GIVEN REQUEST –
Copy every line of the records below that holds the word "Blender".

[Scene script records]
»»

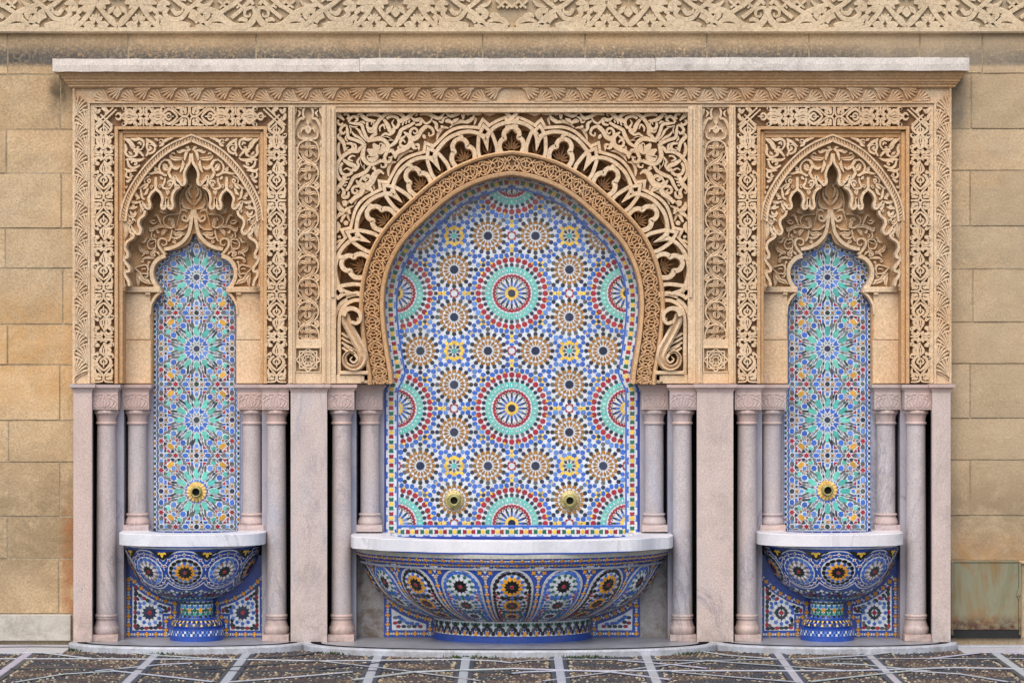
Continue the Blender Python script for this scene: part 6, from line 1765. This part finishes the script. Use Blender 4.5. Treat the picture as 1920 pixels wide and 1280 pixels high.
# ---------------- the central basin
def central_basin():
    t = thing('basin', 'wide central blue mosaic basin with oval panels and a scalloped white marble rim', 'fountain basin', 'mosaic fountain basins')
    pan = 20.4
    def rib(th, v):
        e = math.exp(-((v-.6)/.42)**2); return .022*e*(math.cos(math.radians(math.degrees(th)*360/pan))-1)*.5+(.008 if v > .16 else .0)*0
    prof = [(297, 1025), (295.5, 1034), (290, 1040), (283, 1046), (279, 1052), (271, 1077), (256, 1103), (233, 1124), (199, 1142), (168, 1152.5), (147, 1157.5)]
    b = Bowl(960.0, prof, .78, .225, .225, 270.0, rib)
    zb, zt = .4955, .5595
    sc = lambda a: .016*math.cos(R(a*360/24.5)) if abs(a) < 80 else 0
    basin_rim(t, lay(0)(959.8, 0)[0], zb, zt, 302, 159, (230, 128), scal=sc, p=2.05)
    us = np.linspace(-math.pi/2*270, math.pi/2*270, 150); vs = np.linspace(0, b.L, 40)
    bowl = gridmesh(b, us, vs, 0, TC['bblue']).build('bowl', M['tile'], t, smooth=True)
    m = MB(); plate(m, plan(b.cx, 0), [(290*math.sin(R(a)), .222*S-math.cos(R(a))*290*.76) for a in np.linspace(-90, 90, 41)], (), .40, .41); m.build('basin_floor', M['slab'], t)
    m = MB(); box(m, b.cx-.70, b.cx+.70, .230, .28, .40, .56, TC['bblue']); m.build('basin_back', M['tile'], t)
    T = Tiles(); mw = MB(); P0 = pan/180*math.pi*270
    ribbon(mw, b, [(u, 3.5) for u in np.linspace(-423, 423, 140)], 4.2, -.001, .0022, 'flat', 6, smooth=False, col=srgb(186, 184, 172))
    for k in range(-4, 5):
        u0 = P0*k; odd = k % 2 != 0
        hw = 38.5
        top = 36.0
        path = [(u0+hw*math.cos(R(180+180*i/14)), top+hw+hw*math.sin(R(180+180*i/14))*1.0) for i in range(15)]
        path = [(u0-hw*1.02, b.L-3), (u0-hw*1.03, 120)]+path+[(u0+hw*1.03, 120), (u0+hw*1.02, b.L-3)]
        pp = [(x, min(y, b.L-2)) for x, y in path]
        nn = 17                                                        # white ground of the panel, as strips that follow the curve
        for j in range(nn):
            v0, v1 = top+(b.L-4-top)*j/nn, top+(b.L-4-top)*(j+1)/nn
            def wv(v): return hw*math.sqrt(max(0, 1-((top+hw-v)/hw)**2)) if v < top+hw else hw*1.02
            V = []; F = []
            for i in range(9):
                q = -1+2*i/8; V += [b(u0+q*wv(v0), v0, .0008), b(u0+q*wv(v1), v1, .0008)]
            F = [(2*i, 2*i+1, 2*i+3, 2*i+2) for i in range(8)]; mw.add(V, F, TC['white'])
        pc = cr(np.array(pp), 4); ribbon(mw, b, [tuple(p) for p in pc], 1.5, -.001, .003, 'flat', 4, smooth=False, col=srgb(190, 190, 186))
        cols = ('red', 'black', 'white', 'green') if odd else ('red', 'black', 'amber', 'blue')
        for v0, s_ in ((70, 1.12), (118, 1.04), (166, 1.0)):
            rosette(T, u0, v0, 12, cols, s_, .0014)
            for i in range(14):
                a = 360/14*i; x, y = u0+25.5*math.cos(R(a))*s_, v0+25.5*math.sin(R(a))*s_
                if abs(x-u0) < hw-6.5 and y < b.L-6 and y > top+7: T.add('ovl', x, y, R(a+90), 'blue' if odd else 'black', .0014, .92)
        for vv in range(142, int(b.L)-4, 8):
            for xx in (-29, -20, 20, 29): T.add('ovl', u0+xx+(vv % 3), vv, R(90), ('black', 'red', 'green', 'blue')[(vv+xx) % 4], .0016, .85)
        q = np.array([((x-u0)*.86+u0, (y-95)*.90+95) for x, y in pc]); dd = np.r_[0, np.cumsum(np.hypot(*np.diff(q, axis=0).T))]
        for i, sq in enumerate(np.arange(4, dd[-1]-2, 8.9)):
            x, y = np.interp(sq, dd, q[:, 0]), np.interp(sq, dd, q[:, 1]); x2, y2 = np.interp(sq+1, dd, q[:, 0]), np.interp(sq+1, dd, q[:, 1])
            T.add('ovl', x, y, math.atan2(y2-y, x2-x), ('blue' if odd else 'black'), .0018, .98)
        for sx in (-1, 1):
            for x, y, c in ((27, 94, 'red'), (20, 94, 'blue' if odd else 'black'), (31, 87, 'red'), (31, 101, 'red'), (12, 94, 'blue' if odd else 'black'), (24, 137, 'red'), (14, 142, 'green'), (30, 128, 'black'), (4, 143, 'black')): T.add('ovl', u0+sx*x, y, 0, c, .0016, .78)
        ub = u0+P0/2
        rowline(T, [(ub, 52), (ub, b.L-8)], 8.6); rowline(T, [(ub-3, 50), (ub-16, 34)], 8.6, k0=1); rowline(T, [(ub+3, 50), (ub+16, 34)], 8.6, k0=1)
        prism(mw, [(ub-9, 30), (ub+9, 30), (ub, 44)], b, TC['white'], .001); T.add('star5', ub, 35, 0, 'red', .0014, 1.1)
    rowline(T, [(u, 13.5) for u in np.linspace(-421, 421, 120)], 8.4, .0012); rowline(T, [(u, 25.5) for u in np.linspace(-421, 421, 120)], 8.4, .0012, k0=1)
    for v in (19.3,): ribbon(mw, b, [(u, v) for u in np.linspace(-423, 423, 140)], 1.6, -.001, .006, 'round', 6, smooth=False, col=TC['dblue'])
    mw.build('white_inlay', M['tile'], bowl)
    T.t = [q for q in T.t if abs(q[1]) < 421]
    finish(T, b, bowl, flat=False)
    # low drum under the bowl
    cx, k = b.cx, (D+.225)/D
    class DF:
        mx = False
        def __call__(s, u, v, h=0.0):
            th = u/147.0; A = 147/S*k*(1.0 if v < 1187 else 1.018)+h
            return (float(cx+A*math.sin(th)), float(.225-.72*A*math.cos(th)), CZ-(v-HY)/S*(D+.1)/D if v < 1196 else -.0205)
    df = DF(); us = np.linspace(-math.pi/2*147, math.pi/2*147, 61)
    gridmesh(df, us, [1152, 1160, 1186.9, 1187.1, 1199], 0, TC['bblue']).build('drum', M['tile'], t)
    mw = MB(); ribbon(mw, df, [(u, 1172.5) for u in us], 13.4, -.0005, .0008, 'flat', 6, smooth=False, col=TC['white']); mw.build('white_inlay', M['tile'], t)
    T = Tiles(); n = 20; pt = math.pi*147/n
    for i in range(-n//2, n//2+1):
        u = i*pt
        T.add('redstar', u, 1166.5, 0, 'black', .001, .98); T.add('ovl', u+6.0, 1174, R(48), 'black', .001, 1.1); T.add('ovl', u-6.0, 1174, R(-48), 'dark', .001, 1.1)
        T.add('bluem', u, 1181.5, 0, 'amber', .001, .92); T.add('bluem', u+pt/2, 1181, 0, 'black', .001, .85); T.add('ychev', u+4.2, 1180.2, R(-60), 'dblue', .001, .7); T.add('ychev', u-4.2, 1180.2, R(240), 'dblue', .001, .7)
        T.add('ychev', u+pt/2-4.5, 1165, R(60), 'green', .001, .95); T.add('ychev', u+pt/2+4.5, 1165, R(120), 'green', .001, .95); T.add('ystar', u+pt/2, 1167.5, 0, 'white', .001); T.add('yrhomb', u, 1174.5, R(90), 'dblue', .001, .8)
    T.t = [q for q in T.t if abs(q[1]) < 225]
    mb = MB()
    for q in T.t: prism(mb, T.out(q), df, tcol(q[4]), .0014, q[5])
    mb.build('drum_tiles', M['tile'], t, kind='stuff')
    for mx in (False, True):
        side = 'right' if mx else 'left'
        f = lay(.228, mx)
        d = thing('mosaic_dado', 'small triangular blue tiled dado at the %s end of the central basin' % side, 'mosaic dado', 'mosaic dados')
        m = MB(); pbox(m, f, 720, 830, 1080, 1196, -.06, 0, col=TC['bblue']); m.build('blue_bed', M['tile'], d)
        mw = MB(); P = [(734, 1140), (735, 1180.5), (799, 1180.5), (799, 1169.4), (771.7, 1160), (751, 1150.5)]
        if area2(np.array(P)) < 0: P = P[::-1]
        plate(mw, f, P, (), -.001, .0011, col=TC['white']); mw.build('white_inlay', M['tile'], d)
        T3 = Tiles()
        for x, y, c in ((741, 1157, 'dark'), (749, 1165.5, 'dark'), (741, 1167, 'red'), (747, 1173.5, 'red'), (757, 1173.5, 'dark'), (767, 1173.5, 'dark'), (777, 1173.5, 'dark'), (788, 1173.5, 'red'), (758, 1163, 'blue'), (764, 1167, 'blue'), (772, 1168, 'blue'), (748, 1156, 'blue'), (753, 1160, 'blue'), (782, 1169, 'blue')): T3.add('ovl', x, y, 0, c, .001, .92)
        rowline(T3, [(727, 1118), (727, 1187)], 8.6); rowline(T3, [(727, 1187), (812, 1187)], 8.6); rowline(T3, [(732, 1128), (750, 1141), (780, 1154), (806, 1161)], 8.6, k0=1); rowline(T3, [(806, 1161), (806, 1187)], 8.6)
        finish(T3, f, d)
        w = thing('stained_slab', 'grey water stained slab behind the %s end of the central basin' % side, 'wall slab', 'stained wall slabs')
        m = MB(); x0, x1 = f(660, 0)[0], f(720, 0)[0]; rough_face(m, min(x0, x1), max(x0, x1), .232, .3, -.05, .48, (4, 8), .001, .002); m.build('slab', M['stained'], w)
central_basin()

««
»»

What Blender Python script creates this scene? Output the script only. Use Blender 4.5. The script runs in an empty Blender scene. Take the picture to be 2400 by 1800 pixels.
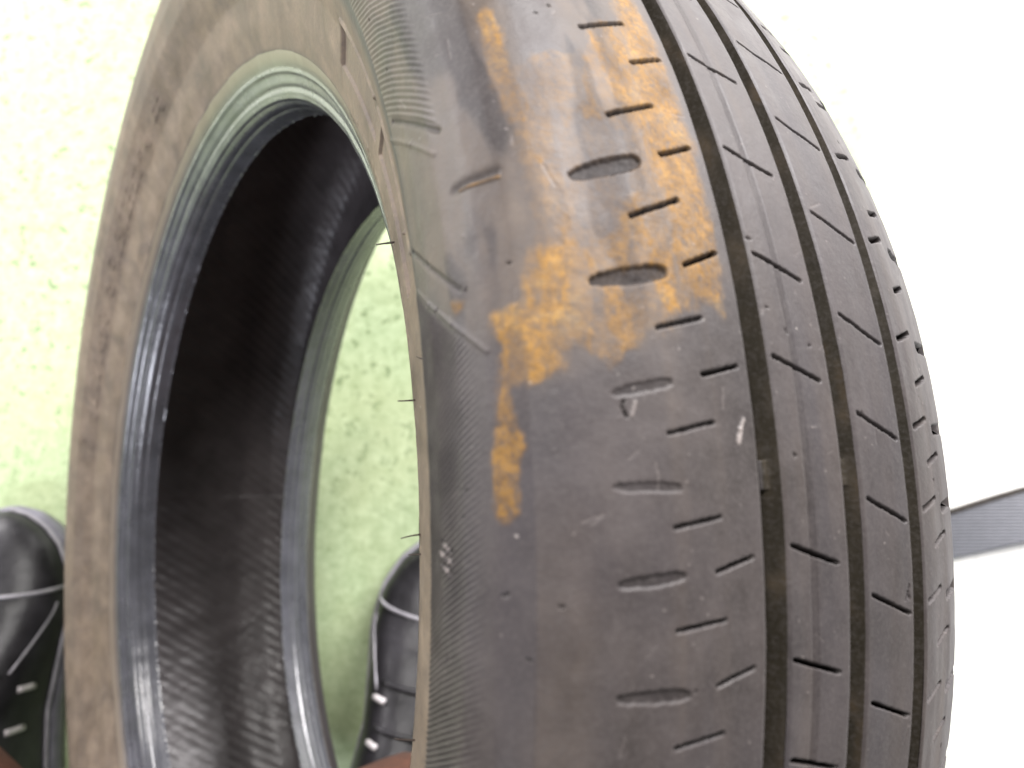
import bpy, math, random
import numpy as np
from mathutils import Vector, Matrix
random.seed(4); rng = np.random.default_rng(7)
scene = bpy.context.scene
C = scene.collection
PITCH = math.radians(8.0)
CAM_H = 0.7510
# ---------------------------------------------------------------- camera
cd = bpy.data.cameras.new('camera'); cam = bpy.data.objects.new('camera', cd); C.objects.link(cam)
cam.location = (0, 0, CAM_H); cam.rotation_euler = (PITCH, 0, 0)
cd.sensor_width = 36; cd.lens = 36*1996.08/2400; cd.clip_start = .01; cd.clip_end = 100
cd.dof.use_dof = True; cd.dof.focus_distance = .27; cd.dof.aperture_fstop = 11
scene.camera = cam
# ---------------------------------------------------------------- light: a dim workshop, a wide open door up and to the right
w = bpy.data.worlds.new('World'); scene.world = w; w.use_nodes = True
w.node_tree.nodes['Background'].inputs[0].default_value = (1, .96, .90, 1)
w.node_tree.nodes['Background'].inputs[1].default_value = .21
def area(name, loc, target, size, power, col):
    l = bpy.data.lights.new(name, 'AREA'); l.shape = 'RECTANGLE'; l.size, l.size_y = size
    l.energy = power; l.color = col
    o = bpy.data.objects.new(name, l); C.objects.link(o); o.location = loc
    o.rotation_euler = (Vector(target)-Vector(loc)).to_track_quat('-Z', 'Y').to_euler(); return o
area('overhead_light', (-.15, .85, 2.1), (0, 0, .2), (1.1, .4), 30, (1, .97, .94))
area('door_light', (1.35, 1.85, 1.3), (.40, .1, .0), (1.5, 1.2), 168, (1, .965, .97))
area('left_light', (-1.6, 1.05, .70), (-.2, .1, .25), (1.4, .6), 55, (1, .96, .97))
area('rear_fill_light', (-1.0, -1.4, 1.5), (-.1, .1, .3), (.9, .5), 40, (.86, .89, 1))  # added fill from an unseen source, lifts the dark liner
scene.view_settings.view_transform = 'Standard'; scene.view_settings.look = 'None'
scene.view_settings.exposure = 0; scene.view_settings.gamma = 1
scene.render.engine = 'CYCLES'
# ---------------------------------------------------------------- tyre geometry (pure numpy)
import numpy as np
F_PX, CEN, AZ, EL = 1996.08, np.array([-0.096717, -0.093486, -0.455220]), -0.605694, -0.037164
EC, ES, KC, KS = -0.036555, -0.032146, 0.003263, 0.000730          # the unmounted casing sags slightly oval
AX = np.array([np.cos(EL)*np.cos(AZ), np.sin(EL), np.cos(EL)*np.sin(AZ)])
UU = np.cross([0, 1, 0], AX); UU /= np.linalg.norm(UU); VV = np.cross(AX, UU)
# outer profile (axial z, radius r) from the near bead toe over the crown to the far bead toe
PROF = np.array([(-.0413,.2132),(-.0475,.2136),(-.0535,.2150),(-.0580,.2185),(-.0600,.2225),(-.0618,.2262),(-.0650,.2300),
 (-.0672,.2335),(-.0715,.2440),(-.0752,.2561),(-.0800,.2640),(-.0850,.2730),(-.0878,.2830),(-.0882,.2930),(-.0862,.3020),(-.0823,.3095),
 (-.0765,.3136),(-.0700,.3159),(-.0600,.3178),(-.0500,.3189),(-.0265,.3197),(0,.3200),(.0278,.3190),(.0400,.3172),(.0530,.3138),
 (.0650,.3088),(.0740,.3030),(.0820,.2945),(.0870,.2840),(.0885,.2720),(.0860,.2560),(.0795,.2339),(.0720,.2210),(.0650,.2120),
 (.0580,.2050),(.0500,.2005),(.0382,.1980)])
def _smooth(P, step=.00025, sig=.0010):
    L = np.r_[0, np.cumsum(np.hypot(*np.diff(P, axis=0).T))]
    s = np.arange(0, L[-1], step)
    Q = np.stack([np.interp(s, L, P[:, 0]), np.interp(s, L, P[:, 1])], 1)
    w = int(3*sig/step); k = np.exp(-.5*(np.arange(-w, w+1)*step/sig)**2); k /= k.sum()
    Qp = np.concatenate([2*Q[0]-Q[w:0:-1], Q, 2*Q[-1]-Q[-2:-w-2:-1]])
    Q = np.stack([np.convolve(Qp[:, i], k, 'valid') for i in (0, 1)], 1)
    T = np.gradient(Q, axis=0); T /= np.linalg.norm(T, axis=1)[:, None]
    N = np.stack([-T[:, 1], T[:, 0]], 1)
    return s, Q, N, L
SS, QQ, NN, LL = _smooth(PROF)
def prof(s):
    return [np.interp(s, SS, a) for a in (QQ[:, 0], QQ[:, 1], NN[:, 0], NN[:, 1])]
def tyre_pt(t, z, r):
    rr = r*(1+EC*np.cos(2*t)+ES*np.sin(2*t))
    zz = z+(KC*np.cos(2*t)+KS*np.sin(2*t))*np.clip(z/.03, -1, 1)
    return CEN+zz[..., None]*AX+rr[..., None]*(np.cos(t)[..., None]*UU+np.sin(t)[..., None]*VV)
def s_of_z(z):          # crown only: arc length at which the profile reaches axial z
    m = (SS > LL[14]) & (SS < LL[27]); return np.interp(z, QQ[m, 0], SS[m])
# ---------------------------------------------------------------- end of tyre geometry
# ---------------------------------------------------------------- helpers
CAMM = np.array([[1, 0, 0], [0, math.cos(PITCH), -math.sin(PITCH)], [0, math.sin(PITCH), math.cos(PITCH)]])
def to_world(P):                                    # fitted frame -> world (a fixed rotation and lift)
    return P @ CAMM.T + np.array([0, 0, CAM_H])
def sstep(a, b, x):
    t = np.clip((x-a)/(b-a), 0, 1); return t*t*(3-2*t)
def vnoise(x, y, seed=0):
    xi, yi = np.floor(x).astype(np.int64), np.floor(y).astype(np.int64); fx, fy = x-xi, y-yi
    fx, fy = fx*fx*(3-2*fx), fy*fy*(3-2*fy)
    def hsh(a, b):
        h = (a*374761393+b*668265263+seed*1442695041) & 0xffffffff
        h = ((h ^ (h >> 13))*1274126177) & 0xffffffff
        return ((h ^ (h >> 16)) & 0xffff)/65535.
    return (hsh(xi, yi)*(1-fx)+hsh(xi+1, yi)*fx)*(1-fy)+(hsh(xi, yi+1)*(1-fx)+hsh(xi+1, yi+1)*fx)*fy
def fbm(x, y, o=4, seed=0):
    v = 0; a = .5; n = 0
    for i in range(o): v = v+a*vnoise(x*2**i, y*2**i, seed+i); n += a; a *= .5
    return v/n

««

ANSWER FOR THE TASK –
Continue the Blender Python script for this scene: part 6, from line 1765. This part finishes the script. Use Blender 4.5. Treat the picture as 1920 pixels wide and 1280 pixels high.
What Blender Python script creates this scene? Output the script only. Use Blender 4.5. The script runs in an empty Blender scene. Take the picture to be 2400 by 1800 pixels.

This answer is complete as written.